Museo Del Novecento Inaugurates World’s Largest Collection of Masterpieces of Futurism

Thanks to the long-term loan of the Mattioli Collection, the Milan museum devoted to 20th-century art now features an unprecedented collection of works of Futurist art.

As a first step toward a thorough renovation of the museum-which will also include its sister building on Piazza Duomo-the Museo del Novecento has opened a new gallery devoted to Futurist art. Margherita Gnaccolini

The Museo del Novecento is working diligently to double the number of exhibition spaces it already has, greatly enhancing Milan’s cultural offerings. The arrival of the Gianni Mattioli Collection, which includes 26 noteworthy works from the early Italian 20th century, is an unparalleled milestone that marks the beginning of this project. The new works interact naturally and seamlessly with the permanent collection of the museum, ranging from Boccioni to Sironi, from Modigliani to Carrà and Morandi.

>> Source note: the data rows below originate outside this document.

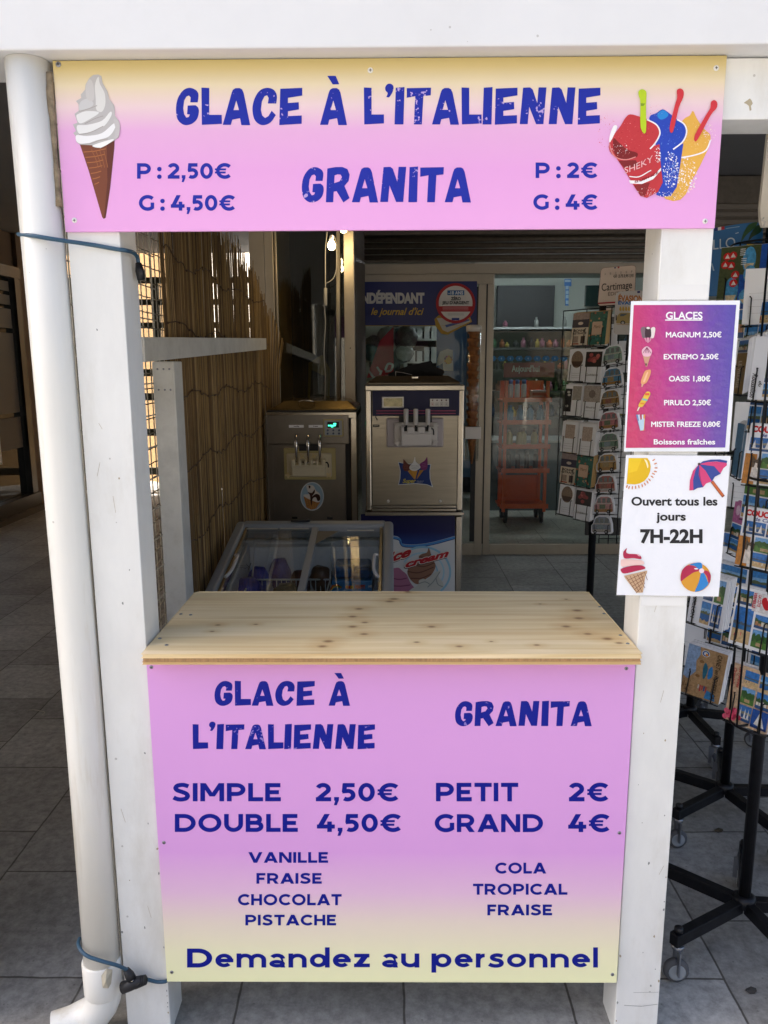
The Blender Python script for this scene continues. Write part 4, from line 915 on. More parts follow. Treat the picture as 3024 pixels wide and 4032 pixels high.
for i in range(5): a.line(Q((460 - i * 6, 968 + i * 28), (330 + i * 16, 1030 + i * 24)), 1.1, pm('7c4e3a'))
a.poly(QS([(400, 830), (418, 835), (422, 848), (408, 842)]), pm('e9b0bc'))
c0_ = q8(845, 1007); rx, ry = q8(960, 1007)[0] - c0_[0], q8(845, 1117)[1] - c0_[1]
a.disc(*c0_, rx, ry, pm('d89a34'), 36)
a.poly(QS([(735, 985), (745, 950), (780, 918), (830, 920), (885, 952), (830, 970), (770, 1010), (733, 1035)]), CR_)
a.poly(QS([(798, 912), (845, 897), (890, 900), (892, 945), (870, 945), (835, 920)]), pm('2f82c8')); a.poly(QS([(900, 960), (935, 958), (958, 985), (958, 1020), (945, 1055), (930, 1000)]), CR_)
a.poly(QS([(888, 965), (915, 985), (935, 1035), (940, 1060), (900, 1100), (850, 1115), (840, 1110), (870, 1040)]), pm('2f82c8')); a.disc(*q8(890, 957), 5.6, 5.2, pm('ecd8e4'), 14); a.poly(QS([(835, 938), (858, 938), (862, 946), (840, 946)]), pm('f4e4ea'))
a.build('pictures', n2)
for z_, lb_ in ((1.075, 'clear tape strip on the right post under the opening hours notice'), (1.708, 'clear tape strip on the right post above the magenta notice')):
    m = MB(); m.box((0.535, -0.0012, z_), (0.63, -0.0003, z_ + .03), mat('clear tape', 'e8e8e6', 0.2)); tag(m.build('adhesive_tape'), lb_, 'tape')

# ------------------------------------------------------------------ left side: wire mesh, reed screen, rail, post
GALV = mat('galvanised cream wire', 'b9b4a6', 0.4, 0.4)
XW = -0.74
mesh = MB()
for i in range(30):
    y = 0.13 + i * 0.05
    mesh.tube([(XW, y, 0.05), (XW, y, 2.12)], 0.0022, GALV, 5, caps=False)
for i in range(46):
    zz = 0.06 + i * 0.0455; pts = []
    for j in range(31):
        y = 0.11 + j * 0.05; pts.append((XW + (0.005 if j % 2 else -0.001), y, zz))
    mesh.tube(pts, 0.002, GALV, 5, caps=False)
    if i % 2 == 0: mesh.tube([(XW + 0.045, y_, zz + 0.018) for y_ in (0.11, .77)], 0.002, GALV, 5, caps=False)
for i in range(4): mesh.tube([(XW + 0.045, 0.14 + i * 0.2, 0.05), (XW + 0.045, 0.14 + i * 0.2, 2.12)], 0.002, GALV, 5, caps=False)
tag(mesh.build('wire_mesh_panel'), 'cream wire mesh panel closing the left side beside the reed screen', 'mesh panel')

def reed_mat(nm, c):
    return mat(nm, c, 0.75, var=0.35, vscale=14, stretch=(3, 3, 0.5))
REED = [reed_mat('reed tan', '937748'), reed_mat('reed brown', '745a36'), reed_mat('reed pale', 'a68a5c'), reed_mat('reed dark', '584228')]
rs = thing('reed_screen', 'brown reed screen with uneven top tied along the left wall', 'reed screen', (-0.7, 1.8, 0))
rnd = random.Random(21); m = MB(); y = 0.80
def reed_top(y):
    # the screen's top falls towards the shop
    pts = [(0.80, 2.35), (1.15, 2.30), (1.4, 2.12), (1.8, 2.12), (2.2, 2.12), (2.6, 2.04), (2.9, 1.86)]
    for (a0, b0), (a1, b1) in zip(pts, pts[1:]):
        if y <= a1: return b0 + (b1 - b0) * (y - a0) / (a1 - a0)
    return pts[-1][1]
gaps = [1.36, 1.63, 2.02, 2.03, 2.42]
while y < 2.92:
    r = rnd.uniform(0.0019, 0.0036); top = reed_top(y) + rnd.gauss(0, 0.028); lean = rnd.gauss(0, 0.008); lx = rnd.gauss(0, 0.003)
    x = -0.70 + rnd.uniform(-0.004, 0.004) + (0.02 * math.sin(y * 2.3))
    if any(abs(y - g) < 0.005 for g in gaps): y += 0.0085; continue
    zb = rnd.uniform(0.03, 0.06)
    pts = [(x, y, zb), (x + lx, y + lean * .5 + rnd.gauss(0, .002), zb + (top - zb) * .33), (x, y + lean + rnd.gauss(0, .002), zb + (top - zb) * .66), (x + lx, y + lean * 1.3, top)]
    m.tube(pts, r, rnd.choices(REED, (5, 5, 2, 3))[0], 6, radii=[r, r, r * .9, r * .55])
    y += r * 1.72 + (rnd.random() < 0.1) * rnd.uniform(0.001, 0.004)
m.build('reeds', rs)
m = MB(); TW = mat('rusty tie wire', '4a3520', 0.7)
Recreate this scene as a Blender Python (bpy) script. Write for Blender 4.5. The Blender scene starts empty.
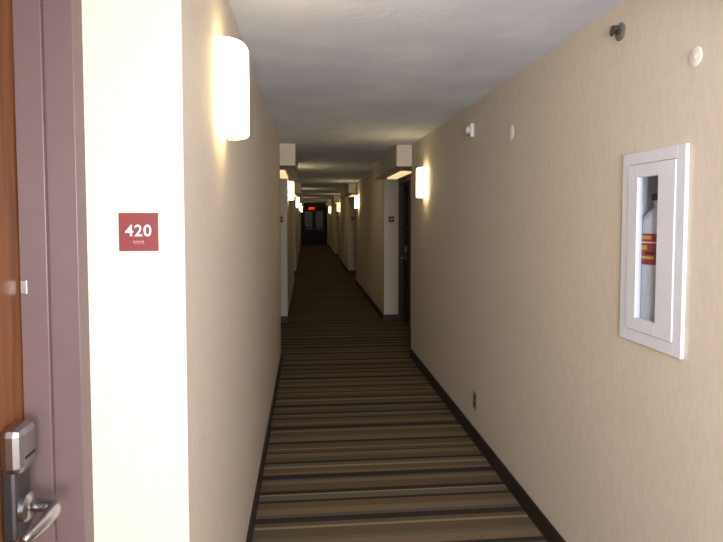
import bpy, bmesh, math, random
from mathutils import Vector, Matrix
random.seed(4)
bpy.context.scene.view_settings.view_transform='Standard'

# ------------------------------------------------------------------ helpers
def lin(c):
    out=[]
    for v in c:
        v/=255.0
        out.append(v/12.92 if v<=0.04045 else ((v+0.055)/1.055)**2.4)
    return (out[0],out[1],out[2],1.0)

def mat(name, rgb, rough=0.6, metal=0.0, var=0.0, vscale=8.0, bump=0.0, bscale=200.0, emit=None, estr=0.0, stretch=(1,1,1), spec=0.5):
    m=bpy.data.materials.new(name); m.use_nodes=True
    nt=m.node_tree; b=nt.nodes['Principled BSDF']
    c=lin(rgb)
    b.inputs['Base Color'].default_value=c
    b.inputs['Roughness'].default_value=rough
    b.inputs['Metallic'].default_value=metal
    b.inputs['Specular IOR Level'].default_value=spec
    tc=nt.nodes.new('ShaderNodeTexCoord'); mp=nt.nodes.new('ShaderNodeMapping')
    mp.inputs['Scale'].default_value=stretch
    nt.links.new(tc.outputs['Object'],mp.inputs['Vector'])
    if var>0:
        n=nt.nodes.new('ShaderNodeTexNoise'); n.inputs['Scale'].default_value=vscale; n.inputs['Detail'].default_value=6
        r=nt.nodes.new('ShaderNodeValToRGB')
        r.color_ramp.elements[0].position=0.3; r.color_ramp.elements[1].position=0.7
        r.color_ramp.elements[0].color=(c[0]*(1-var),c[1]*(1-var),c[2]*(1-var),1)
        r.color_ramp.elements[1].color=(min(1,c[0]*(1+var)),min(1,c[1]*(1+var)),min(1,c[2]*(1+var)),1)
        nt.links.new(mp.outputs['Vector'],n.inputs['Vector'])
        nt.links.new(n.outputs['Fac'],r.inputs['Fac']); nt.links.new(r.outputs['Color'],b.inputs['Base Color'])
    if bump>0:
        n2=nt.nodes.new('ShaderNodeTexNoise'); n2.inputs['Scale'].default_value=bscale; n2.inputs['Detail'].default_value=4
        bp=nt.nodes.new('ShaderNodeBump'); bp.inputs['Strength'].default_value=bump; bp.inputs['Distance'].default_value=0.01
        nt.links.new(mp.outputs['Vector'],n2.inputs['Vector'])
        nt.links.new(n2.outputs['Fac'],bp.inputs['Height']); nt.links.new(bp.outputs['Normal'],b.inputs['Normal'])
    if emit:
        b.inputs['Emission Color'].default_value=lin(emit); b.inputs['Emission Strength'].default_value=estr
    return m

M={}
M['wall']=mat('wall_vinyl_beige',(220,211,197),0.75,var=0.045,vscale=60,bump=0.09,bscale=260,stretch=(1,1,0.35),spec=0.2)
M['ceil']=mat('ceiling_texture_white',(226,233,250),0.9,var=0.10,vscale=2.2,bump=0.2,bscale=30,spec=0.1)
M['base']=mat('baseboard_dark_brown',(42,30,26),0.5,var=0.1)
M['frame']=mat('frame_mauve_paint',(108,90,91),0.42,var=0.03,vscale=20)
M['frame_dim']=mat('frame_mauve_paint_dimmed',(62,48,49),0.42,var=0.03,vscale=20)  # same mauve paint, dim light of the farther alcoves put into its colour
M['metal']=mat('brushed_nickel',(170,170,174),0.28,metal=1.0)
M['metald']=mat('dark_nickel',(95,95,100),0.35,metal=0.9)
M['metall']=mat('sprinkler_chrome',(130,128,125),0.45,metal=0.3)
M['white']=mat('white_enamel',(226,232,244),0.4)
M['inner']=mat('cabinet_interior_grey',(225,230,240),0.6)
M['plastic']=mat('white_plastic',(225,222,215),0.45)
M['cover']=mat('painted_cover_plate',(242,238,228),0.5)
M['black']=mat('black_plastic',(25,25,27),0.4)
M['sign']=mat('sign_burgundy',(124,48,52),0.5,var=0.03,vscale=60)
M['text']=mat('sign_letter_white',(240,235,235),0.5)
M['silver']=mat('extinguisher_white',(215,220,230),0.35)
M['red']=mat('label_red',(165,40,38),0.5)
M['yellow']=mat('label_yellow',(225,180,60),0.5)
M['green']=mat('label_green',(60,110,70),0.5)
M['shade']=mat('sconce_acrylic',(255,240,205),0.4,emit=(255,226,165),estr=7.0)
M['down']=mat('alcove_light_lens',(255,240,205),0.4,emit=(255,222,160),estr=0.95)
M['exit']=mat('exit_red_glow',(200,20,20),0.4,emit=(255,30,30),estr=3.0)
M['darkdoor']=mat('dark_end_door',(16,15,22),0.6)
M['darkglass']=mat('dark_door_glass',(8,12,22),0.3)
M['outlet']=mat('outlet_tan',(150,135,110),0.5)

def wood(name,c1,c2,c3):
    m=bpy.data.materials.new(name); m.use_nodes=True
    nt=m.node_tree; b=nt.nodes['Principled BSDF']; b.inputs['Roughness'].default_value=0.38
    tc=nt.nodes.new('ShaderNodeTexCoord'); mp=nt.nodes.new('ShaderNodeMapping'); mp.inputs['Scale'].default_value=(14,14,0.9)
    n=nt.nodes.new('ShaderNodeTexNoise'); n.inputs['Scale'].default_value=3.0; n.inputs['Detail'].default_value=8; n.inputs['Distortion'].default_value=0.6
    r=nt.nodes.new('ShaderNodeValToRGB'); e=r.color_ramp.elements
    e[0].position=0.3; e[0].color=lin(c1); e[1].position=0.72; e[1].color=lin(c3)
    x=e.new(0.5); x.color=lin(c2)
    nt.links.new(tc.outputs['Object'],mp.inputs['Vector']); nt.links.new(mp.outputs['Vector'],n.inputs['Vector'])
    nt.links.new(n.outputs['Fac'],r.inputs['Fac']); nt.links.new(r.outputs['Color'],b.inputs['Base Color'])
    return m
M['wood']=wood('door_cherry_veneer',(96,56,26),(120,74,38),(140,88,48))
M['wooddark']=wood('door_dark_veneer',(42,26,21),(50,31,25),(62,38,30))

# glass: thin pane
g=bpy.data.materials.new('cabinet_glass'); g.use_nodes=True; nt=g.node_tree
for n in list(nt.nodes):
    if n.type!='OUTPUT_MATERIAL': nt.nodes.remove(n)
o=[n for n in nt.nodes if n.type=='OUTPUT_MATERIAL'][0]
tr=nt.nodes.new('ShaderNodeBsdfTransparent'); tr.inputs['Color'].default_value=(0.95,0.97,0.99,1)
gl=nt.nodes.new('ShaderNodeBsdfGlossy'); gl.inputs['Roughness'].default_value=0.05
mx=nt.nodes.new('ShaderNodeMixShader'); mx.inputs['Fac'].default_value=0.08
nt.links.new(tr.outputs[0],mx.inputs[1]); nt.links.new(gl.outputs[0],mx.inputs[2]); nt.links.new(mx.outputs[0],o.inputs['Surface'])
M['glass']=g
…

The Gallery of Futurism, probably the most famous Italian art movement, which had its major events specifically in Milan, is where the most prominent nucleus is displayed. In the framework of the cultural upheavals of the avant-gardes that supported the arts in Europe at the time, Futurism is the trend that drastically characterizes the shift to modernity. The group’s manifestos and programmatic texts, which founder Filippo Tommaso Marinetti signed, described the group’s lyrical demands: dynamism, the “beauty of speed,” and modern existence. Boccioni, Balla, Carrà, Severini, and Sironi were the interpreters of this new sensibility.

The protagonists of that enterprise, when they were not touring or travelling the world with their exhibitions, concerts and “futurist happenings,” used to meet in Milan at Marinetti’s home on Corso Venezia or in the lively restaurants in the Galleria Vittorio Emanuele II.

Therefore, the museum that devotes unique attention to this period of art history and, thanks to the Mattioli Collection, now the largest collection of works devoted to futurism in the world, could only be established in Milan.

The gallery of Futurism is the first part of the collection visitors encounter upon entering the museum; after walking up the entrance ramp. Now viewers are greeted by Boccioni’s iconic sculpture “Unique Forms of Continuity in Space.” Photo by Margherita Gnaccolini.

Boccioni’s famous sculpture “Unique Forms of Continuity in Space”, the museum’s icon, welcomes visitors in the first room, confronting two masterpieces by the same artist, “Dynamism of a Cyclist” and “Dynamism of a Human Body”.

Here begins a completely revamped gallery, a roundup of masterpieces addressing all Futurist pictorial techniques and innovations including “Twilight” and the sketch of Boccioni’s “The Rising City”; the iconographic swirl of Carlo Carrà’s “Interventionist Manifestation”; the unrestrained dances of fashionable clubs depicted by Severini in “La Chahuteuse” and the swirling glitter of the sequin-studded “Blue Dancer”; the study of movement and speed in Giacomo Balla’s works such as “Mercury Transits Before the Sun”.

As a focal counterpoint, on the back wall of the long Gallery, the museum welcomes Boccioni’s monumental painting “Matter”, a portrait of the artist’s mother on a balcony, which brings together his most innovative expression in a true pictorial manifesto.

On the second floor, the renovated itinerary continues with an unprecedented dialogue of two masterful portraits executed by Modigliani a few years apart, art dealer Paul Guillaume and his painter friend Franck Haviland.

New arrangements in the itinerary allow works by Mario Sironi, such as “Composizione con elica” and “Il cavallo bianco” from the Mattioli Collection, to be juxtaposed in a beautiful metaphysical triptych, alongside “Ballerina” from the Jucker Collection, introducing the opulence of the 1920s.

The 26 masterpieces from the Mattioli collection-which grew out of Gianni Mattioli’s passion for futurism-are now the core of a renewed gallery of futurism at the Museo del Novecento. Photo by Margherita Gnaccolini.

Giorgio Morandi was Gianni Mattioli’s favourite painter, and a monographic room is devoted to his works. As many as six canvases from the Collection are now part of the museum as a tribute to the great Bolognese painter.

Gianni Mattioli was born in Milan in 1903, he was an art-loving businessman and a friend of Futurists Depero and Azari. He began collecting modern art to create a collection of selected masterpieces of 20th-century art. Giacomo Rossi, Gianni Mattioli’s grandson, decided to loan his priceless collection to the Milan museum as a sign of continuity with the educational and social intent of his grandfather, who had already opened an exhibition space on Via Senato in the 1970s.

The renovated exhibition galleries have been redesigned in collaboration with architect Italo Rota, author of the transformation of the Palazzo dell’Arengario into the spaces of the Museo del Novecento.

Katherine Thomson is an arts critic in Milan.